Tokamak Energy develops new magnet protection technology
Tokamak fusion reactors use magnets to contain and isolate a plasma so that it can reach the high temperatures at which fusion occurs. High magnetic fields are necessary for tokamaks to contain the superheated fuel, and higher magnetic fields enable a smaller tokamak. High-temperature superconductors can create these much stronger magnetic fields and so are important for commercial fusion power.
Oxford, England-based Tokamak Energy said the new technology, known as 'partial insulation', allows the magnets to be built and operated at power plant size and provides a simpler alternative to traditional superconducting magnet protection systems.
"For the first time, this latest test gives fusion developers an option for a new design of superconducting magnet that will be resistant to damage, reducing the cost and complexity of damage mitigation systems and the threat of downtime," said Tokamak Energy CEO Chris Kelsall. "The world needs energy that is clean, secure, cheap and globally deployable, and the magnets Tokamak Energy is developing will enable this future.
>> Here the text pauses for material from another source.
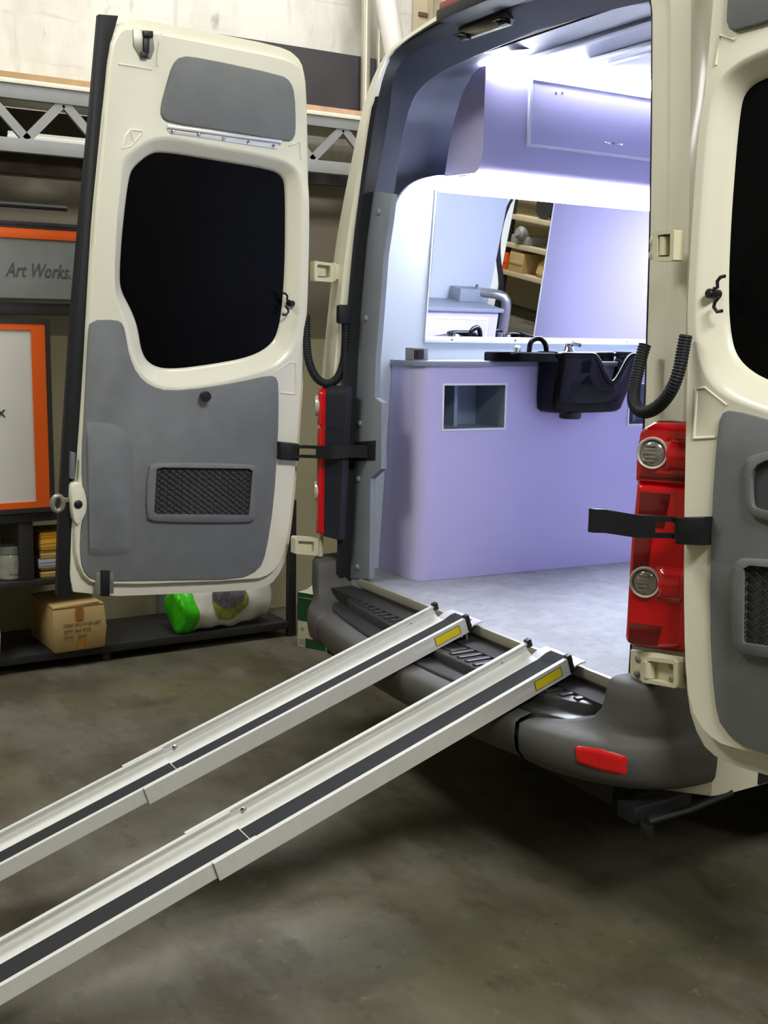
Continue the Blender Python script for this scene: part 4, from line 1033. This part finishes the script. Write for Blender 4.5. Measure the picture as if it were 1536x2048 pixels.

Tokamak Energy's two world leading core technologies – the spherical tokamak and HTS magnets – are central to the company's mission to develop economic fusion in compact power plants."
Tokamak Energy - which grew out of the Culham Centre for Fusion Energy, also based in Oxfordshire - is currently manufacturing a new test facility and demonstration system with a full set of magnets. This will test the interaction of all the HTS magnets and validate their use within a full tokamak system for the first time. The new magnet system is scheduled for testing in 2022.
The company is working with CERN, the European Organisation for Nuclear Research, on HTS magnets in developing a proprietary technology that will scale to the large magnets necessary for fusion power modules. HTS magnets also have applications for particle accelerators, aerospace and for several other industrial sectors.
"This impressive demonstration of partial insulation technology opens the door to a new frontier in magnet technology, enabling the novel technology we have developed for our spherical tokamaks to be utilised in a wide range of emerging applications that need high field compact HTS magnets," noted Robert Slade, Advanced Technology Applications Director at Tokamak Energy.
Tokamak Energy has developed the ST-40 compact spherical tokamak. Plans are underway for the ST-40 to operate at plasma temperatures of over 100 million degrees Celsius - almost seven times hotter than the centre of the Sun and the temperature necessary for controlled fusion - in 2021. This, it says, will be a key milestone for commercial fusion and the first privately-funded fusion module to reach this landmark globally.